I sostenitori dei ddl in discussione alla Commissione Giustizia della Camera escludono queste derive.

Purtroppo nei Paesi dove legislazioni simili a quelle che si vorrebbero adottare anche in Italia sono già vigenti, i giudici si sono mossi in modo diverso.

In Spagna, ad esempio, il 6 febbraio 2014, il cardinale Fernando Sebastián Aguilar, arcivescovo emerito di Pamplona, è stato iscritto nel registro degli indagati per "omofobia" per aver rilasciato un'intervista pubblicata sul quotidiano di Malaga, "Diario Sur", nel corso della quale, sulla premessa che la sessualità è orientata alla procreazione, faceva presente che all'interno di una relazione omosessuale tale finalità era preclusa.

Perciò cari amici e cari cittadini, non dobbiamo permettere che queste proposte diventino legge, poiché, da quel momento in poi, ci troveremo privati delle nostre libertà costituzionali.

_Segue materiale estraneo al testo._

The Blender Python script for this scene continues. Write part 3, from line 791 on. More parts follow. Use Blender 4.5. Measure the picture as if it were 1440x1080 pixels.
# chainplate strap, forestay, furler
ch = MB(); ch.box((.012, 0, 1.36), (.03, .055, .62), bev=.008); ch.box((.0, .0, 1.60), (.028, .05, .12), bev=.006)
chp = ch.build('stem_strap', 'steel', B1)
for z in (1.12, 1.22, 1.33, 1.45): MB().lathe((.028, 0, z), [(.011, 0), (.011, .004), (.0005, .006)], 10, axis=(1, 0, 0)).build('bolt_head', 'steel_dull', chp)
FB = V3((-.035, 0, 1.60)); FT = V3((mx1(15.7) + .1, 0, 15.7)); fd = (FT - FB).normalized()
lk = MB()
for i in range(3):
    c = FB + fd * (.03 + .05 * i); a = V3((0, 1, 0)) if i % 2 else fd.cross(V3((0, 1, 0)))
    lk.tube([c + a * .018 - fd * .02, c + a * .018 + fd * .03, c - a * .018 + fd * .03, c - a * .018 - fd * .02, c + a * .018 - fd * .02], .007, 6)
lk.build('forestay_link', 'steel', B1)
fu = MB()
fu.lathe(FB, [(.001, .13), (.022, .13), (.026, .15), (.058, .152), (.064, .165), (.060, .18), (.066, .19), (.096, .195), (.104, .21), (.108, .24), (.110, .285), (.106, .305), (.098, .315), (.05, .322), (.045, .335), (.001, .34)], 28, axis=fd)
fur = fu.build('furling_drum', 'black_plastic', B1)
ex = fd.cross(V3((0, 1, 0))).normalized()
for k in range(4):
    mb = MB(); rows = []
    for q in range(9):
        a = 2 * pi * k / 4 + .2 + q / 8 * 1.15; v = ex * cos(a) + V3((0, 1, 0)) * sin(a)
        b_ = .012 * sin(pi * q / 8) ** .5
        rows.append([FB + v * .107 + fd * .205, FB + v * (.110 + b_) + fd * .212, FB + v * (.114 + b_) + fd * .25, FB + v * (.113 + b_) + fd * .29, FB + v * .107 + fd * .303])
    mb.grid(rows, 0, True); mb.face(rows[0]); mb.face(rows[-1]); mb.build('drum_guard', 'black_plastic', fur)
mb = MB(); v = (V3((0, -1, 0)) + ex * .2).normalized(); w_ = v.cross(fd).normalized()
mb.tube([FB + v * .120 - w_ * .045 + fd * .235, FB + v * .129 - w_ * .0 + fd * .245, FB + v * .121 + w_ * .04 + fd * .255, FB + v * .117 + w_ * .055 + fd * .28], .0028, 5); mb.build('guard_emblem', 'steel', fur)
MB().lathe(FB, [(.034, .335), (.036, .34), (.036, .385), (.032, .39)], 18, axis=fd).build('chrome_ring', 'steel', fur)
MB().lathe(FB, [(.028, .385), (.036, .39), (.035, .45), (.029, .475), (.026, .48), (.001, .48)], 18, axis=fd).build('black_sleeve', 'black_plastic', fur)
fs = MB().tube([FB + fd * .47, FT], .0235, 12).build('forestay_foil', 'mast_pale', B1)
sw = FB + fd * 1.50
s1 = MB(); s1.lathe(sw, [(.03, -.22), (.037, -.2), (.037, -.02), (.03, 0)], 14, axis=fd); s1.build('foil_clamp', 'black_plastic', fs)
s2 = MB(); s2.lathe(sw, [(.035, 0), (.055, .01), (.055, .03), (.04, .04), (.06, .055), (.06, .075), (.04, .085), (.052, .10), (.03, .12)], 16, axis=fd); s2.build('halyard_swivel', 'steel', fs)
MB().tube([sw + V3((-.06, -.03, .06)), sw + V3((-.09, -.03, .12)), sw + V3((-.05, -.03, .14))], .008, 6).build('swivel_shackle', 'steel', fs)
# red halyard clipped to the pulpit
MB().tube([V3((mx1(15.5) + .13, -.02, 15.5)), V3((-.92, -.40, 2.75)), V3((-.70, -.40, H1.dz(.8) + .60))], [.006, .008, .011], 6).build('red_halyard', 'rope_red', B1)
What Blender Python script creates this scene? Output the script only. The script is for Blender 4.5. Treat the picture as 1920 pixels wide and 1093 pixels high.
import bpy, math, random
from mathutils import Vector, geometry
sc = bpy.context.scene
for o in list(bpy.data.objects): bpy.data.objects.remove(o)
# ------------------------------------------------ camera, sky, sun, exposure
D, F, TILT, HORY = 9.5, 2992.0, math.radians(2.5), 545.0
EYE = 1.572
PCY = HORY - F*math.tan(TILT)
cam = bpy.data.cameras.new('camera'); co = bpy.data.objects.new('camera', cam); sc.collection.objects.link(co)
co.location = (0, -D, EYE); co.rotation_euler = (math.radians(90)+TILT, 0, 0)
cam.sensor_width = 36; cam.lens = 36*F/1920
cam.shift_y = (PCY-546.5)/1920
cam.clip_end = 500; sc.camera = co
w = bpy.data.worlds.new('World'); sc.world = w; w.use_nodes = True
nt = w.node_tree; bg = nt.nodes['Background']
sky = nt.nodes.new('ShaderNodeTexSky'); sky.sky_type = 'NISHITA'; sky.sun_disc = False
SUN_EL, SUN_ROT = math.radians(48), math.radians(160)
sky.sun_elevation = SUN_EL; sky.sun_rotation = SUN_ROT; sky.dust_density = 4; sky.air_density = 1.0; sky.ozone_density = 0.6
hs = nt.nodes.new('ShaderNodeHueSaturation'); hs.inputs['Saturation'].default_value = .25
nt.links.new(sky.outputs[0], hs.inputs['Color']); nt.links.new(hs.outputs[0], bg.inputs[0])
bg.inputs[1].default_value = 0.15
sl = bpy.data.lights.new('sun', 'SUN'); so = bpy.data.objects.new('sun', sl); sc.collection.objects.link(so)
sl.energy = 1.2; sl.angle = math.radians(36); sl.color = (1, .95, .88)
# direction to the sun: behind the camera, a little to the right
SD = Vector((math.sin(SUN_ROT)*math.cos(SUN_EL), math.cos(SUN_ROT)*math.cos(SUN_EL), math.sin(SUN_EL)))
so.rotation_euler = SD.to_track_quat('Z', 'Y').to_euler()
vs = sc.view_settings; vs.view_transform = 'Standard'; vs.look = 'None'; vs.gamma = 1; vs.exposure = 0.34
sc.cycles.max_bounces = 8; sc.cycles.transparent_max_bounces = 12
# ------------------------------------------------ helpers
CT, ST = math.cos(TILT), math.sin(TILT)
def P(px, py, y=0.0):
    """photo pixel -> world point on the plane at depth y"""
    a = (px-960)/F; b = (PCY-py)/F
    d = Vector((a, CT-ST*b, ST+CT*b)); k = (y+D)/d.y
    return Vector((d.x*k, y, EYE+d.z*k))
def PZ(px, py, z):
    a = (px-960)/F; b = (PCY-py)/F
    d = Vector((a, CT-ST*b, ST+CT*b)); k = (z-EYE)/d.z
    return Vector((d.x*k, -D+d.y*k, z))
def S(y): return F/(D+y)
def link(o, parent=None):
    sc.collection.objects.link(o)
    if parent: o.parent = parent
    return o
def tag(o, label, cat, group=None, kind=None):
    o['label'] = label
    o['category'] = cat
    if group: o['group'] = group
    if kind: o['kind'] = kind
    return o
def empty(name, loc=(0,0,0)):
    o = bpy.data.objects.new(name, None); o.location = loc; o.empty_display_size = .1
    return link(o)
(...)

Non dobbiamo far prevalere il pensiero unico, che ha il compito di seppellire la libertà di pensiero.

Non dobbiamo aver timore di combattere con le parole e i gesti questo pensiero e quanti ci obbligano a sottostargli, poiché sempre la verità ci renderà liberi.

Non dobbiamo far andare avanti questo governo, e queste lobby di potere, che stanno diventando sempre più una vera e propria dittatura moderna, nella quale chi pensa o dice cose diverse dall'unico pensiero, deve essere azzittito e annientato.

Grazie mille per l'attenzione e viva la libertà!